Only the lines from the start of the material through the line containing "RND = random.Random(7)" are to be extracted, exactly as they appear.
══════════
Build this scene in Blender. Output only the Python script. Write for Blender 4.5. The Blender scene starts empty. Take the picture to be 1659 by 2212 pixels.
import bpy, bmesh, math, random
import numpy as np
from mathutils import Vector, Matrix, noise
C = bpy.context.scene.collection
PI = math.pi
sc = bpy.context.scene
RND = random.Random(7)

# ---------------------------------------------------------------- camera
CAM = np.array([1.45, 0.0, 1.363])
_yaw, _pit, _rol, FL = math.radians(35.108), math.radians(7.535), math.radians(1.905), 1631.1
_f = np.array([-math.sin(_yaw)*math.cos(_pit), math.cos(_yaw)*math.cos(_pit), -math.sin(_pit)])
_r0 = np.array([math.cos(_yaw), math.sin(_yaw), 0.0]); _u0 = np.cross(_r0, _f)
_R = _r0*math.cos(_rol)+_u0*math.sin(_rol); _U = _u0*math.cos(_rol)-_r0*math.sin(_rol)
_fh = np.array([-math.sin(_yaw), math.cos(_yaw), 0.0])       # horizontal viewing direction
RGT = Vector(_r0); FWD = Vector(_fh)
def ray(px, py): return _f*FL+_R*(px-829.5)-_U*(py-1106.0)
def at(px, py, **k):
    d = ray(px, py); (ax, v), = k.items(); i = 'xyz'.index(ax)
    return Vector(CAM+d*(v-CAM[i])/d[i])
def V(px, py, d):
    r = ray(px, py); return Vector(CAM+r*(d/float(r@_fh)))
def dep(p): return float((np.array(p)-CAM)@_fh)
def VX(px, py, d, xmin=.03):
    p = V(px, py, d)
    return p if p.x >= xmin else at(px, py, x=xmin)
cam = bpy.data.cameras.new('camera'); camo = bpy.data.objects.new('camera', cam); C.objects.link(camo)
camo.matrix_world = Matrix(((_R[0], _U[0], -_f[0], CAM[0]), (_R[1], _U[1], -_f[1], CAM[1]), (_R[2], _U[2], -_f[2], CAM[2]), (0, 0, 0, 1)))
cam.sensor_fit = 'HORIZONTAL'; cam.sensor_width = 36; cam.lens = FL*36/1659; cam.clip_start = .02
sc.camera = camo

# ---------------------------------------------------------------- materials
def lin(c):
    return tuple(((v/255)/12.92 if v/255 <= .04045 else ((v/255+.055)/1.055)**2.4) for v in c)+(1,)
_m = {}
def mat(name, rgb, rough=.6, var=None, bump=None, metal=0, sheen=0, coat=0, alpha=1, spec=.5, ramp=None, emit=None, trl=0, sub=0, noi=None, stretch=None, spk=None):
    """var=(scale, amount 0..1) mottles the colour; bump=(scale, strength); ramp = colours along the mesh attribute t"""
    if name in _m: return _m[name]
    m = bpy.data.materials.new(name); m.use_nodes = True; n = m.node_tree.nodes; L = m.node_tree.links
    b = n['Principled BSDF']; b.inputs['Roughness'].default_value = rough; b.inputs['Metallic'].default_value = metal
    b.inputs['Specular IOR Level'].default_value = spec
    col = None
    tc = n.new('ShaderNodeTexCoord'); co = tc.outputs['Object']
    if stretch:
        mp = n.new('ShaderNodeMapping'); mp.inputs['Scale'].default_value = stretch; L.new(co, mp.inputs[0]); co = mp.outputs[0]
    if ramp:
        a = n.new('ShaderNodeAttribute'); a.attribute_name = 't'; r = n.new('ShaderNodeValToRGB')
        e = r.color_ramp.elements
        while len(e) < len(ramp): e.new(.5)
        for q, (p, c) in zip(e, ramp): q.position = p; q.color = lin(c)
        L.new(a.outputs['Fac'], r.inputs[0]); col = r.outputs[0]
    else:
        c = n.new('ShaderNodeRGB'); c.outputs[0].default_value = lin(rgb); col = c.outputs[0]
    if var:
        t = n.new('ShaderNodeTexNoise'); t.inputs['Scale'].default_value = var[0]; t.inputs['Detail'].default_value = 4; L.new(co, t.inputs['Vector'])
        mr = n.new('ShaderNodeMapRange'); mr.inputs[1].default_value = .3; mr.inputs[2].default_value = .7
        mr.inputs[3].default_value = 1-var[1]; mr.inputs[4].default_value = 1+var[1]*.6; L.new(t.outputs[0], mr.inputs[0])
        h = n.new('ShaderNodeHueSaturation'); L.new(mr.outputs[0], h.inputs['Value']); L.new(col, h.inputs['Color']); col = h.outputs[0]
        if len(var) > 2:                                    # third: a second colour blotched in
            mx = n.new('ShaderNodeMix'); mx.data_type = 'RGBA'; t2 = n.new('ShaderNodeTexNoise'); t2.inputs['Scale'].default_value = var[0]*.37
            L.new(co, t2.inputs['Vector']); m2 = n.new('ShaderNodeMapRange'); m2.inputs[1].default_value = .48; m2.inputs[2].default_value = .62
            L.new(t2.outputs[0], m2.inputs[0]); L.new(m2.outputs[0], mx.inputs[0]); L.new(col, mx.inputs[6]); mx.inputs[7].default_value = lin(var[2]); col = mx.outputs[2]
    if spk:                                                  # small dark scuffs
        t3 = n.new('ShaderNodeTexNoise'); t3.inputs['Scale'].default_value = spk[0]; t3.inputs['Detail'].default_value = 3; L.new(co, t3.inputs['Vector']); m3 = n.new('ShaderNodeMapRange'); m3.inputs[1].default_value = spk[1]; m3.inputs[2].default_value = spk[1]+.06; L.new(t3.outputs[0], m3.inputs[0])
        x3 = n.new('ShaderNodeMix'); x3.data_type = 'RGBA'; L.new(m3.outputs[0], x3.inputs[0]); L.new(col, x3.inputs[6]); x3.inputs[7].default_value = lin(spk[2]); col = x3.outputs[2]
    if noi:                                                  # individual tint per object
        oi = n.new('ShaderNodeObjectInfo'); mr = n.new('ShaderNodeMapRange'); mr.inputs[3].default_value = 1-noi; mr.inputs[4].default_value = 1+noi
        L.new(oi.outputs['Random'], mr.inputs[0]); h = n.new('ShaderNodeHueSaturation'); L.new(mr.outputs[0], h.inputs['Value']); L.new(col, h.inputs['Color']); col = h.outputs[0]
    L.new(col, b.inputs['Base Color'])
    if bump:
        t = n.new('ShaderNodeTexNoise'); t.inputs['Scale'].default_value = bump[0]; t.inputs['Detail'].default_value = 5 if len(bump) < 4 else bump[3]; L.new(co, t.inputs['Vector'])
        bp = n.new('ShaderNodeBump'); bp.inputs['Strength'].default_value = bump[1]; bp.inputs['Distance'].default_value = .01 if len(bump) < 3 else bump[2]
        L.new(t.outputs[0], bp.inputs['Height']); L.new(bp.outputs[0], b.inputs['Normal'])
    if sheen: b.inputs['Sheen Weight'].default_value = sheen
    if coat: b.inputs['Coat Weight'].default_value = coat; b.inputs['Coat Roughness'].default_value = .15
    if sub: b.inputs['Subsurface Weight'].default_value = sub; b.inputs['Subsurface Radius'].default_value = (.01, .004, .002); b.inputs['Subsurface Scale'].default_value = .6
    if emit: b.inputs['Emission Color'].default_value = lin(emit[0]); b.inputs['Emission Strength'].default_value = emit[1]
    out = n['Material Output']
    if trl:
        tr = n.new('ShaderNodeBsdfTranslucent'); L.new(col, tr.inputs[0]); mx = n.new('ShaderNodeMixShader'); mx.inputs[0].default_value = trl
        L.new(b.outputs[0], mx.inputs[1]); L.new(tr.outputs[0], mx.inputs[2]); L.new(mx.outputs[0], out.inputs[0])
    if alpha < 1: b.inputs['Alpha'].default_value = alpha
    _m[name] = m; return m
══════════
_OUTPUT OF THE EXERCISE_:
Build this scene in Blender. Output only the Python script. Write for Blender 4.5. The Blender scene starts empty. Take the picture to be 1659 by 2212 pixels.
import bpy, bmesh, math, random
import numpy as np
from mathutils import Vector, Matrix, noise
C = bpy.context.scene.collection
PI = math.pi
sc = bpy.context.scene
RND = random.Random(7)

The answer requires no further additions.